I’ve been splitting time between Twitter and Plurk lately and having discussions about online communities, incentives, and rewards.

One of Plurk’s signature features is “Karma,” a rewards system that awards or removes points based on how users interact with the Plurk community.

Plurking daily builds karma. Taking a few hours or a few days away can lower karma. Having plurk-arrhea lowers karma. Invite your friends and your karma goes up. Get de-friended, and your karma goes down. Get your friend request rejected and you lose some more.

Karma, then, is a system that rewards users who practice good community behaviors — being active, but not obnoxious — and penalizes those who don’t.

But the weighting of user activity to calculate Karma has concerned or annoyed some Plurk users. Disappearing karma points = a disincentive to using the site.

I suspect users feel that way because karma is something that you earn. To lose it because of a busy day at work or a web-free vacation feels unfair. Couple that with a lack of transparency — which, much to its credit, Plurk has addressed — and you have a system in which some users opt out of the system of rules because they don’t know which rules they are being penalized for breaking.

I am still intrigued, though, by Plurk’s idea of rewarding or penalizing user behavior algorithmically rather than by community reporting or internal policing. One obvious advantage is that you mitigate some dumb mob effects.
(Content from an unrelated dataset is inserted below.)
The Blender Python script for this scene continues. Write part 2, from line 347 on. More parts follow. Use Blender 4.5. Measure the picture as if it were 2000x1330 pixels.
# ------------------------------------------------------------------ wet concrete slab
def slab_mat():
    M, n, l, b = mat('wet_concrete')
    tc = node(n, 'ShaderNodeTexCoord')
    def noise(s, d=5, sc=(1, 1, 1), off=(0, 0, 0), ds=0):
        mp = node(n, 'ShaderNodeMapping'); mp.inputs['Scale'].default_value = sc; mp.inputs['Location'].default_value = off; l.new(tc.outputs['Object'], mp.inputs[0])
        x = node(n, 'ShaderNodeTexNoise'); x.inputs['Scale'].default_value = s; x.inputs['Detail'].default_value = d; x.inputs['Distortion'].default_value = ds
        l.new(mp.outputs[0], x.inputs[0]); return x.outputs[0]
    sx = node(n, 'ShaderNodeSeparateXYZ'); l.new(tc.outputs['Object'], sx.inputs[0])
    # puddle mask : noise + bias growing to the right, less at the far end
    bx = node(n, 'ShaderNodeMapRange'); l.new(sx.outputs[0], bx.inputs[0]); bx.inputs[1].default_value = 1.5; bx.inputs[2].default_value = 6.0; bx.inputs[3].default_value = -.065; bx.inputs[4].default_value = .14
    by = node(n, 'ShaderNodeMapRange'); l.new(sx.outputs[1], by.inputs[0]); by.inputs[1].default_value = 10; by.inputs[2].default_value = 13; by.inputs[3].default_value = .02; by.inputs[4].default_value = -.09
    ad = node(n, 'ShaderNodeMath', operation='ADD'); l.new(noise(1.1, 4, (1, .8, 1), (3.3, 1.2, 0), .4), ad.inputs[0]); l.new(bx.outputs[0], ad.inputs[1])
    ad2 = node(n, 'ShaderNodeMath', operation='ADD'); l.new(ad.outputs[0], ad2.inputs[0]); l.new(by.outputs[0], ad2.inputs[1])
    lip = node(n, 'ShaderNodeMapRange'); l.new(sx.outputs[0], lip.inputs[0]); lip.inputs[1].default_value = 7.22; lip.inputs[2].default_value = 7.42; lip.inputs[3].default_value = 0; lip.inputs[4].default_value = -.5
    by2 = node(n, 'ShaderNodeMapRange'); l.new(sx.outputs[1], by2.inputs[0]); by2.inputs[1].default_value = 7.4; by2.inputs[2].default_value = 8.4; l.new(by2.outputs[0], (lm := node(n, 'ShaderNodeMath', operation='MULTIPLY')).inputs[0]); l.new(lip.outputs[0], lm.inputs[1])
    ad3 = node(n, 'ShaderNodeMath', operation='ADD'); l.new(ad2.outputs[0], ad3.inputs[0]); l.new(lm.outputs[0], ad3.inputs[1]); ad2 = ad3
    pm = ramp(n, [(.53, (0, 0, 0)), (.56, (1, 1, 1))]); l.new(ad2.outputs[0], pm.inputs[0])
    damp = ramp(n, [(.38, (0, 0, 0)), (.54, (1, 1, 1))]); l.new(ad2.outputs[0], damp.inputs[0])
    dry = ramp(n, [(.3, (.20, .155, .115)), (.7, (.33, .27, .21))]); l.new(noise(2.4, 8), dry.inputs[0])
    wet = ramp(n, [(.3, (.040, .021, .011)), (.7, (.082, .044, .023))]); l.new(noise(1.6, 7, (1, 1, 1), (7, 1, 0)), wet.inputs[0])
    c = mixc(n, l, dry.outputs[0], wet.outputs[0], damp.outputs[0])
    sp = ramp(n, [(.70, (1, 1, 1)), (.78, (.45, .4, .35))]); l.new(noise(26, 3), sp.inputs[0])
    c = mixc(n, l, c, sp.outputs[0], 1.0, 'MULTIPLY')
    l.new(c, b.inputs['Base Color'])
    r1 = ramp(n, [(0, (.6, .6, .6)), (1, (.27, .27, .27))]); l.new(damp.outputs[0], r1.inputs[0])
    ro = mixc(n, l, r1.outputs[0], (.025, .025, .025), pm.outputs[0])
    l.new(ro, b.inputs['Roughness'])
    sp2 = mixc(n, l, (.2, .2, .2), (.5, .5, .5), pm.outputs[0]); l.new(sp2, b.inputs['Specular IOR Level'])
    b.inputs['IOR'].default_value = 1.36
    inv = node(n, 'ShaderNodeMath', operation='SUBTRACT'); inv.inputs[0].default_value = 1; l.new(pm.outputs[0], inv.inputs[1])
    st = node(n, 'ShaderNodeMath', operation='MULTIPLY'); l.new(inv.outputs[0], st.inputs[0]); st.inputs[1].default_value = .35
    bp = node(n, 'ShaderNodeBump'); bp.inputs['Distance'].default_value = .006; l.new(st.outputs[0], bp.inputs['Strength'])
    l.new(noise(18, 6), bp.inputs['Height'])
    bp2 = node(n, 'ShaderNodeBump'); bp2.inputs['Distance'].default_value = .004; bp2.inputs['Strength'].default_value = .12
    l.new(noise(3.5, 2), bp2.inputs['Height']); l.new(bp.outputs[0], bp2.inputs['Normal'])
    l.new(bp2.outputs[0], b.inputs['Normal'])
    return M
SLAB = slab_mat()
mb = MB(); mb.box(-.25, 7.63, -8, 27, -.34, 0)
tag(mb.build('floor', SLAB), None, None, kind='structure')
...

On the other hand, your site runs risk of being perceived as a digital disciplinarian. You’re not the boss of me, dang it! Screw you and the karma-removing-horse you rode in on. I’m taking my ball and going home … or back to Twitter full time.

I think a better karma-style behavior system would:

  1. Be transparent about the rules, norms, and expected behaviors.
  2. Be very, very obvious about where users can find those rules, norms, and expected behaviors.
  3. Always reward for use. Stay neutral on a lack of use. Deduct points only for more serious violations such as obvious spamming, or maybe obvious friend-whoring.